Set down the lines from the one containing "Write part 2 of" to the one containing "b = MB(); b.rings(R+[R[0]], cap=False);", both lines included, exactly as they stand and with no other lines.

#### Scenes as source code
-=-=-

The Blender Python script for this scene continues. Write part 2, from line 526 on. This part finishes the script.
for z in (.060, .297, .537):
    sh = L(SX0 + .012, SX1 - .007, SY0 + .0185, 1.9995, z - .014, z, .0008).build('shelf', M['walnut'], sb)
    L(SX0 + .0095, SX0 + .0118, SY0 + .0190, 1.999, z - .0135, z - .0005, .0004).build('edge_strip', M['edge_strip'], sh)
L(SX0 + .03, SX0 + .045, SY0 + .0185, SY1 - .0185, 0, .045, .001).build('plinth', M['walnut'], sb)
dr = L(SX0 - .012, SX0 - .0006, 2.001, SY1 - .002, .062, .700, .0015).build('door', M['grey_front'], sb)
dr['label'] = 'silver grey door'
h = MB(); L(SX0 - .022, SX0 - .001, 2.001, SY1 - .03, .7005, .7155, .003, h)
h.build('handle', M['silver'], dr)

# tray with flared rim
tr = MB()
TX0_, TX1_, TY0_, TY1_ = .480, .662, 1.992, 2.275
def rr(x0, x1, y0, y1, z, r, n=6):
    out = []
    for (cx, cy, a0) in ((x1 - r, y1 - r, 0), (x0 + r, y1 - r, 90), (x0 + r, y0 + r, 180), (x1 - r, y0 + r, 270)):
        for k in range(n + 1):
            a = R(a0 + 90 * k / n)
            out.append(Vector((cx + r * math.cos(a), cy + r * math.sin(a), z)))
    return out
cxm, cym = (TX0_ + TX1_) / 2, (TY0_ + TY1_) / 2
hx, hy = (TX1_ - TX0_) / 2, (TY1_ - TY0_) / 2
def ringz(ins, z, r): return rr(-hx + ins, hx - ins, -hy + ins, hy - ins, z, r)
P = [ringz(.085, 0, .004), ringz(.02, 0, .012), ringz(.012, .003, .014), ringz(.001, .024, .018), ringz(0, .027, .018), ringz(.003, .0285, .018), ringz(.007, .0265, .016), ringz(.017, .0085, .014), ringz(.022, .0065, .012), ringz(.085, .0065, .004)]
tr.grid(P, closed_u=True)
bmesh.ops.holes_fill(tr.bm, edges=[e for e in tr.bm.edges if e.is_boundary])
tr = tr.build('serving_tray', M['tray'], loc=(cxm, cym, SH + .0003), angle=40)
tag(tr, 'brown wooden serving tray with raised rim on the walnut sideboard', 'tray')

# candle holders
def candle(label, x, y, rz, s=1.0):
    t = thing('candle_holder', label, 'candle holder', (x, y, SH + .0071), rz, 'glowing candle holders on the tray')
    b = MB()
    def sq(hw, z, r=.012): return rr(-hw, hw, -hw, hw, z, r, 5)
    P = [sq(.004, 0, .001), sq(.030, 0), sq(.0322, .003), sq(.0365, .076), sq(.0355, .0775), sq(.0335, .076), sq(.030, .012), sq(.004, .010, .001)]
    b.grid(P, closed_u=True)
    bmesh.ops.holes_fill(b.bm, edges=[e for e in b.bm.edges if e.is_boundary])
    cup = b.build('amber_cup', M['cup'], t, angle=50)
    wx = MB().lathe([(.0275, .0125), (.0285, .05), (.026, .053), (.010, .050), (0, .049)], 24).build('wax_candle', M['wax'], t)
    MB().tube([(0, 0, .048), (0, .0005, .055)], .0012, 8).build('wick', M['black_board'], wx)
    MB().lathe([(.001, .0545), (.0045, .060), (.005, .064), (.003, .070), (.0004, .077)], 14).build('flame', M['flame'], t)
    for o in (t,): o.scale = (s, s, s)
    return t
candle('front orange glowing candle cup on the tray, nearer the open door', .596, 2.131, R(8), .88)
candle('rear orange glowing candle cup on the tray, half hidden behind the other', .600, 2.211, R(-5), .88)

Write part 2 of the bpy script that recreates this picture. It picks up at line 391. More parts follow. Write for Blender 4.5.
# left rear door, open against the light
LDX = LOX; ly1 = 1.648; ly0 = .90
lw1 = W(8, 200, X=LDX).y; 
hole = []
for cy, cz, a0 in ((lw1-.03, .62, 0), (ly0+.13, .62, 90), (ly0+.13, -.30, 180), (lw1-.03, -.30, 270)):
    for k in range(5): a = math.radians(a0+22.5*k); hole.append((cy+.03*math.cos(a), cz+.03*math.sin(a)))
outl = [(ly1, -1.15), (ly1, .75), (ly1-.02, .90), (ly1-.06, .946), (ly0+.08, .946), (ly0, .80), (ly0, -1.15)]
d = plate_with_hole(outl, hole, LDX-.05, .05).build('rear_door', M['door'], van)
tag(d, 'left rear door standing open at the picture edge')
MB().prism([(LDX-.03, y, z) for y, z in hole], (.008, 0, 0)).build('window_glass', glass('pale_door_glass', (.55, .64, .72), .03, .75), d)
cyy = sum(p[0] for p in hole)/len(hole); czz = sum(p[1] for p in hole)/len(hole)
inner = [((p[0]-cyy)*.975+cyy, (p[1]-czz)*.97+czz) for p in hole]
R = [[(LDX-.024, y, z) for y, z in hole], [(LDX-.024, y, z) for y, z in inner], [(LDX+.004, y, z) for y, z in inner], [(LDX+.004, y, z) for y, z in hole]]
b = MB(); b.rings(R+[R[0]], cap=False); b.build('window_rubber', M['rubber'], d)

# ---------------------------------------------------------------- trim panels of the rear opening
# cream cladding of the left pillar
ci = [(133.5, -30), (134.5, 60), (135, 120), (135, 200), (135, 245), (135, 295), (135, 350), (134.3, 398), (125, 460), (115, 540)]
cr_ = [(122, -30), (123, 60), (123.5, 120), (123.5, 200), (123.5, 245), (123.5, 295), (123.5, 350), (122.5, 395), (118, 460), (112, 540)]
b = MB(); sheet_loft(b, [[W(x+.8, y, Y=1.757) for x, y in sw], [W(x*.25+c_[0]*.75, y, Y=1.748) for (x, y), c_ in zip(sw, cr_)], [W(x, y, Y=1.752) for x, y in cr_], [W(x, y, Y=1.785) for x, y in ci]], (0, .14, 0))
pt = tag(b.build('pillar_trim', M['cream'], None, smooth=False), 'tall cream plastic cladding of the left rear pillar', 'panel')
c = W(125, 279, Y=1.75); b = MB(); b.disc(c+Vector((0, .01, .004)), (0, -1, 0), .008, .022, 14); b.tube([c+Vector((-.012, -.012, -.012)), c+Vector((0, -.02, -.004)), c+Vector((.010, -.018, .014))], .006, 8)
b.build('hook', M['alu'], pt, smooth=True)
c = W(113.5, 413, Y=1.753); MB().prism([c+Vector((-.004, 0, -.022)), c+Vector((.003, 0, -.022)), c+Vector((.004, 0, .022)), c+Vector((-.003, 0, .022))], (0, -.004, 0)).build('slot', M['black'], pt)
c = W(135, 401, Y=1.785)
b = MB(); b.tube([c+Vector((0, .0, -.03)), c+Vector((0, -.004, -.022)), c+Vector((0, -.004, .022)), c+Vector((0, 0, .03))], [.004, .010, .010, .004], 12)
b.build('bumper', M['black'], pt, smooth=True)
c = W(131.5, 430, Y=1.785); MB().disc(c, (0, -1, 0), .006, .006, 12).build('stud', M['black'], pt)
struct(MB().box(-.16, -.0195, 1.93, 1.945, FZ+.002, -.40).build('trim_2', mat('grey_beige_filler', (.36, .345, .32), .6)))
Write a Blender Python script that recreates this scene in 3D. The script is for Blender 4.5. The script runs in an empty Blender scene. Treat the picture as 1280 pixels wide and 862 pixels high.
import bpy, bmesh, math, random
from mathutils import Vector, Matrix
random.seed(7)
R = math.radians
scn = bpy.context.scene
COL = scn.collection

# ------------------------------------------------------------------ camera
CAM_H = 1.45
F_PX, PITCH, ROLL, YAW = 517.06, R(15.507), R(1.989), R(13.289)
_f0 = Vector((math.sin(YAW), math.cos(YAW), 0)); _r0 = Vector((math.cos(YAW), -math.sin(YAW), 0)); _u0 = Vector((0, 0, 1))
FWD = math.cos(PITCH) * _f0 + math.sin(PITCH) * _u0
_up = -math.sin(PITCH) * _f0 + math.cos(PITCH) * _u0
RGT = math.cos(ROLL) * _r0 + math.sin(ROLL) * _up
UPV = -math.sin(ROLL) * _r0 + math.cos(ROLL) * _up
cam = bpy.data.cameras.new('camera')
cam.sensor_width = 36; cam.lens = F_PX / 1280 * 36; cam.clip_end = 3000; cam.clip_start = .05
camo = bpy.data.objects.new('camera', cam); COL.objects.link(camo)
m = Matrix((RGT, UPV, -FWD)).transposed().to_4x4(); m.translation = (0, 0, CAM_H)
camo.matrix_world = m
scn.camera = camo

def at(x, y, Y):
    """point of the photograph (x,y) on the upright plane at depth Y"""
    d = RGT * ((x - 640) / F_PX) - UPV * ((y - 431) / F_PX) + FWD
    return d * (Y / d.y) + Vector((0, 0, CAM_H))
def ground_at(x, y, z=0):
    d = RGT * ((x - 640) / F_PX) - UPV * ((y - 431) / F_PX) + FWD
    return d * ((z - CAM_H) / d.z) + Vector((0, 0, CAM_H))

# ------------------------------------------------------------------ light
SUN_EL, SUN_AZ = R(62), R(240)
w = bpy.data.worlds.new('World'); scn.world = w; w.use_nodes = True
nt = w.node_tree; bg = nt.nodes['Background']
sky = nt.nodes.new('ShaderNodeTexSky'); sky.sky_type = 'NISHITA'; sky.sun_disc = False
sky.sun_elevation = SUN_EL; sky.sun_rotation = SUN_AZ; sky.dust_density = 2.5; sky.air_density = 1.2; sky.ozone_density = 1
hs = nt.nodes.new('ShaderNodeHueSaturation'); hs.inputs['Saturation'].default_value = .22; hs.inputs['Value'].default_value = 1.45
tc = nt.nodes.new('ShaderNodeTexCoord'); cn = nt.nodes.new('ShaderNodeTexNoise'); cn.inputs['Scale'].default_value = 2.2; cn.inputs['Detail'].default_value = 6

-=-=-

#### Solution to the problem
Write part 2 of the bpy script that recreates this picture. It picks up at line 391. More parts follow. Write for Blender 4.5.
# left rear door, open against the light
LDX = LOX; ly1 = 1.648; ly0 = .90
lw1 = W(8, 200, X=LDX).y; 
hole = []
for cy, cz, a0 in ((lw1-.03, .62, 0), (ly0+.13, .62, 90), (ly0+.13, -.30, 180), (lw1-.03, -.30, 270)):
    for k in range(5): a = math.radians(a0+22.5*k); hole.append((cy+.03*math.cos(a), cz+.03*math.sin(a)))
outl = [(ly1, -1.15), (ly1, .75), (ly1-.02, .90), (ly1-.06, .946), (ly0+.08, .946), (ly0, .80), (ly0, -1.15)]
d = plate_with_hole(outl, hole, LDX-.05, .05).build('rear_door', M['door'], van)
tag(d, 'left rear door standing open at the picture edge')
MB().prism([(LDX-.03, y, z) for y, z in hole], (.008, 0, 0)).build('window_glass', glass('pale_door_glass', (.55, .64, .72), .03, .75), d)
cyy = sum(p[0] for p in hole)/len(hole); czz = sum(p[1] for p in hole)/len(hole)
inner = [((p[0]-cyy)*.975+cyy, (p[1]-czz)*.97+czz) for p in hole]
R = [[(LDX-.024, y, z) for y, z in hole], [(LDX-.024, y, z) for y, z in inner], [(LDX+.004, y, z) for y, z in inner], [(LDX+.004, y, z) for y, z in hole]]
b = MB(); b.rings(R+[R[0]], cap=False); b.build('window_rubber', M['rubber'], d)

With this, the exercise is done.